DIRECTIONS FOR THIS TASK: Below are entries. Copy exactly the lines running from the line that holds "Write the Godot" to the line that holds "return lerpf(t[k].y, t[k", with both ends included.

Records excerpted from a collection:
======

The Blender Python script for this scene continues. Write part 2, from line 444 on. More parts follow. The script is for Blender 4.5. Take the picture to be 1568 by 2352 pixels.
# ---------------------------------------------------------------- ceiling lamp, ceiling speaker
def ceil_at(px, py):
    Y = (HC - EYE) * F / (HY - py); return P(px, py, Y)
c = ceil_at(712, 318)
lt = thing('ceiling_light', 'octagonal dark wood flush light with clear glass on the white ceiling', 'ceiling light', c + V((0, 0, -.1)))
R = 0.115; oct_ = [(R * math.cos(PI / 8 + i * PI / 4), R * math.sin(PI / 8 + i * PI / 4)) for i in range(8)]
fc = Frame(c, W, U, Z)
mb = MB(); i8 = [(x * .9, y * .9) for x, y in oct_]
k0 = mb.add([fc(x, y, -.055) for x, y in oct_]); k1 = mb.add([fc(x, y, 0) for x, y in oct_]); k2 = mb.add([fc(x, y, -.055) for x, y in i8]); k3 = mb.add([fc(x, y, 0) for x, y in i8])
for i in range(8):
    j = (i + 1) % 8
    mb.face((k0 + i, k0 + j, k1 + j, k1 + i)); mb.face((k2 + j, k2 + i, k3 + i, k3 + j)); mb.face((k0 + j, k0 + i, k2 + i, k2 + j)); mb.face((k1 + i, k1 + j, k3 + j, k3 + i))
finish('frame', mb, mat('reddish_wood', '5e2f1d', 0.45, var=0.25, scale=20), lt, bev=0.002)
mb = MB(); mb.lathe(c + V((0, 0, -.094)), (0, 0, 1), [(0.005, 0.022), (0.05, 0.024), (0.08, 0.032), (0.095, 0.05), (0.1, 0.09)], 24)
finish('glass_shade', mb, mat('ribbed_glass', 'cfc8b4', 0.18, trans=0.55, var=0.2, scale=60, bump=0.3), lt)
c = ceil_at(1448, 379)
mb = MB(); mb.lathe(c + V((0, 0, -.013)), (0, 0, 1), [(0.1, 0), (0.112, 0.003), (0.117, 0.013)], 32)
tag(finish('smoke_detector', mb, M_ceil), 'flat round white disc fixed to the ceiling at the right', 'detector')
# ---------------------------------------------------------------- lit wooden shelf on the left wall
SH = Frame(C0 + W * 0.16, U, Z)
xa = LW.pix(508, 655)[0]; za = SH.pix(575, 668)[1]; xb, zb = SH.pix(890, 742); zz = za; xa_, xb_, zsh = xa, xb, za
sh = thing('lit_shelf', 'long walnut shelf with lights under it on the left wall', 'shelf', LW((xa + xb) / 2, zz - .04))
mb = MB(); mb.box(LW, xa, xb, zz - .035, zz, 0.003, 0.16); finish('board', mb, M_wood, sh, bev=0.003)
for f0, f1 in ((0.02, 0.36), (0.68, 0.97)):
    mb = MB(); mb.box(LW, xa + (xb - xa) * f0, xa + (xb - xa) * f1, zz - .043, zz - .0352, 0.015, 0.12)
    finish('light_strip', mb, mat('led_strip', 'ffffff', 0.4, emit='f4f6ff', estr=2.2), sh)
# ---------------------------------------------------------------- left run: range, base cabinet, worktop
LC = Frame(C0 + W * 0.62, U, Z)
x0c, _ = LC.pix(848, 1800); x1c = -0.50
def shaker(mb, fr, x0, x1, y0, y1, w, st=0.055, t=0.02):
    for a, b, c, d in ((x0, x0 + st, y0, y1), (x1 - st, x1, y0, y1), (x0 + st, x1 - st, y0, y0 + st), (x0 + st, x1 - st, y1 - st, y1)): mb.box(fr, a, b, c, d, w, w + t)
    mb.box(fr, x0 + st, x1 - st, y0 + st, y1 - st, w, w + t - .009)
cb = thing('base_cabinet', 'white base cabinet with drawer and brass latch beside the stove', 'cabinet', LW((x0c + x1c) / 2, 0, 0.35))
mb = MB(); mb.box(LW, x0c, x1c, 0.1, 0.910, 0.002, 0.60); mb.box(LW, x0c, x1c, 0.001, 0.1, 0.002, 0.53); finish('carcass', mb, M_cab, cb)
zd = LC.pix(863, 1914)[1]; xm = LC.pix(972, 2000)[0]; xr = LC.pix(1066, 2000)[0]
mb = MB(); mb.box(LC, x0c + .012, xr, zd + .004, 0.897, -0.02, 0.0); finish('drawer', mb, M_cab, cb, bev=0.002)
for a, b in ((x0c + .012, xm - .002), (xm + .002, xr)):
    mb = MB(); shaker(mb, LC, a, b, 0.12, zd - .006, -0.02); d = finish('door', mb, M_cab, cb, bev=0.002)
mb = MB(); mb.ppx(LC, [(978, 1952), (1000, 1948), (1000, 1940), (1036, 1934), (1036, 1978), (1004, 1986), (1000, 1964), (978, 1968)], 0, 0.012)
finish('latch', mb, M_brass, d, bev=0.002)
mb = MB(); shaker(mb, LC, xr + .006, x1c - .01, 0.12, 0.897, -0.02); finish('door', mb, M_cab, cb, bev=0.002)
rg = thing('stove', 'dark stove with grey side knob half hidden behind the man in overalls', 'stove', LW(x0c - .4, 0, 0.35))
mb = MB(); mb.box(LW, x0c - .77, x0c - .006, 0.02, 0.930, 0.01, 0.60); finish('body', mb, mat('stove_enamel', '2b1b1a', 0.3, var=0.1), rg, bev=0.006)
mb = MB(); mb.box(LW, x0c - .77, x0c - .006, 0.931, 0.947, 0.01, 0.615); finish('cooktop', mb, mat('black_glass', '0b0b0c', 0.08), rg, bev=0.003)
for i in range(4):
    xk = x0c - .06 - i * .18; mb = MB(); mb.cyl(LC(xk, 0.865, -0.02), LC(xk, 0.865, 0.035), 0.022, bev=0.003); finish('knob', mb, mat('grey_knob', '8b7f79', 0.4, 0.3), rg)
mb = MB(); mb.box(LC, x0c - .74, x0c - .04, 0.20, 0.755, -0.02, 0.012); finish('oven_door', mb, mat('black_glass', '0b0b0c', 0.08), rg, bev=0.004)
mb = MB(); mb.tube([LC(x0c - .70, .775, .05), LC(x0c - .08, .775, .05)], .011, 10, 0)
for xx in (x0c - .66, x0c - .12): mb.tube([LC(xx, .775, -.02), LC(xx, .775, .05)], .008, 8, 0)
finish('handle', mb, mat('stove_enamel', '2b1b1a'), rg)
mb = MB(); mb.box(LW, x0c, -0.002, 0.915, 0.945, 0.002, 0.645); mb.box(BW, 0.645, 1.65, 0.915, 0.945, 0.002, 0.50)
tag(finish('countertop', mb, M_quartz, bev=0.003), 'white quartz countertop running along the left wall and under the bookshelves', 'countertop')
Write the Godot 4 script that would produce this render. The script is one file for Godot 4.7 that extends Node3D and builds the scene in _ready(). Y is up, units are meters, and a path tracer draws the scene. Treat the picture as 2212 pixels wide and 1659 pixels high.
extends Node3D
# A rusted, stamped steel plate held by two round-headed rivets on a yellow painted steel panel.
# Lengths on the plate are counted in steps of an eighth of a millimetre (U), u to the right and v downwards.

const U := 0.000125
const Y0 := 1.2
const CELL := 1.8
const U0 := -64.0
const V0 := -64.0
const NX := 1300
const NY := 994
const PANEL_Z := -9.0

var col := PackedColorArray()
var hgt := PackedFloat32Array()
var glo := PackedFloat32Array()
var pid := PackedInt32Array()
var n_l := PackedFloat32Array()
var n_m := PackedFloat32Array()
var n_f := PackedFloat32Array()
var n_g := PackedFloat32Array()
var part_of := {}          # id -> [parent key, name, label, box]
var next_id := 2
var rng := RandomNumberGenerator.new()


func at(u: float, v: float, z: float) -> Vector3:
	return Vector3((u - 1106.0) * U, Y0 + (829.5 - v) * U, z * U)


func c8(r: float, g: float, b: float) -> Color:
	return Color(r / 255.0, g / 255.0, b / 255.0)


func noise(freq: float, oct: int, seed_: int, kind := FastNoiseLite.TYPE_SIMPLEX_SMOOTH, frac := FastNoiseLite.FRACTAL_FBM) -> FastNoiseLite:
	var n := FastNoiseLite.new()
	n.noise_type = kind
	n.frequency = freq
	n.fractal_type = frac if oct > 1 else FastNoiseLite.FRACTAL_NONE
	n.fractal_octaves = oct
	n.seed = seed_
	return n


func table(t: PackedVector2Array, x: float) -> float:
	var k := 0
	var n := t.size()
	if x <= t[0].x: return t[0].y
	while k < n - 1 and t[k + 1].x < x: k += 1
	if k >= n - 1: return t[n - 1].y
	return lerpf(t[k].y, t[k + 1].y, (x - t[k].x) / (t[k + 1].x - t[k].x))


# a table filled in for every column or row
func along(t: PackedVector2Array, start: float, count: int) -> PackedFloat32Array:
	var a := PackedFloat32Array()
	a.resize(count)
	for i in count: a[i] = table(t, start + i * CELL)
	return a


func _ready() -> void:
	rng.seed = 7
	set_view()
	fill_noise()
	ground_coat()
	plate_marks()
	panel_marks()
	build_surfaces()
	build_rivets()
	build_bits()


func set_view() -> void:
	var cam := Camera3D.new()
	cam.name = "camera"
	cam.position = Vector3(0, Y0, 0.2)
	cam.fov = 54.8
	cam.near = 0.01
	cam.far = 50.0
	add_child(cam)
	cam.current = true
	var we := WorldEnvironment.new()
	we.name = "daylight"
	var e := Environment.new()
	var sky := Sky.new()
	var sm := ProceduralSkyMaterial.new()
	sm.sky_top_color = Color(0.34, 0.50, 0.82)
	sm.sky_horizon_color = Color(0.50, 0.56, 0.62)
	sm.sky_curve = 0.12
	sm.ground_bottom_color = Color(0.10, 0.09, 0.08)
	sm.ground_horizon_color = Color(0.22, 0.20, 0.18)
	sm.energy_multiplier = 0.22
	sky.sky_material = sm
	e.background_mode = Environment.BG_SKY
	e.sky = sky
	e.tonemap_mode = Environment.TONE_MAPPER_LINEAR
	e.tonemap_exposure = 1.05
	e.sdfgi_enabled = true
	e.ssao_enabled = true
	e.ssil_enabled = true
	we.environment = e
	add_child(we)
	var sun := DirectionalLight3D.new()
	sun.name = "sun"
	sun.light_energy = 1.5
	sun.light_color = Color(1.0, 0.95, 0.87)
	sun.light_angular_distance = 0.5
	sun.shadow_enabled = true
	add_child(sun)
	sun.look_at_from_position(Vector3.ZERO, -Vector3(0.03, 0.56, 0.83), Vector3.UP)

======

RESPONSE TO THIS TASK:
Write the Godot 4 script that would produce this render. The script is one file for Godot 4.7 that extends Node3D and builds the scene in _ready(). Y is up, units are meters, and a path tracer draws the scene. Treat the picture as 2212 pixels wide and 1659 pixels high.
extends Node3D
# A rusted, stamped steel plate held by two round-headed rivets on a yellow painted steel panel.
# Lengths on the plate are counted in steps of an eighth of a millimetre (U), u to the right and v downwards.

const U := 0.000125
const Y0 := 1.2
const CELL := 1.8
const U0 := -64.0
const V0 := -64.0
const NX := 1300
const NY := 994
const PANEL_Z := -9.0

var col := PackedColorArray()
var hgt := PackedFloat32Array()
var glo := PackedFloat32Array()
var pid := PackedInt32Array()
var n_l := PackedFloat32Array()
var n_m := PackedFloat32Array()
var n_f := PackedFloat32Array()
var n_g := PackedFloat32Array()
var part_of := {}          # id -> [parent key, name, label, box]
var next_id := 2
var rng := RandomNumberGenerator.new()


func at(u: float, v: float, z: float) -> Vector3:
	return Vector3((u - 1106.0) * U, Y0 + (829.5 - v) * U, z * U)


func c8(r: float, g: float, b: float) -> Color:
	return Color(r / 255.0, g / 255.0, b / 255.0)


func noise(freq: float, oct: int, seed_: int, kind := FastNoiseLite.TYPE_SIMPLEX_SMOOTH, frac := FastNoiseLite.FRACTAL_FBM) -> FastNoiseLite:
	var n := FastNoiseLite.new()
	n.noise_type = kind
	n.frequency = freq
	n.fractal_type = frac if oct > 1 else FastNoiseLite.FRACTAL_NONE
	n.fractal_octaves = oct
	n.seed = seed_
	return n


func table(t: PackedVector2Array, x: float) -> float:
	var k := 0
	var n := t.size()
	if x <= t[0].x: return t[0].y
	while k < n - 1 and t[k + 1].x < x: k += 1
	if k >= n - 1: return t[n - 1].y
	return lerpf(t[k].y, t[k + 1].y, (x - t[k].x) / (t[k + 1].x - t[k].x))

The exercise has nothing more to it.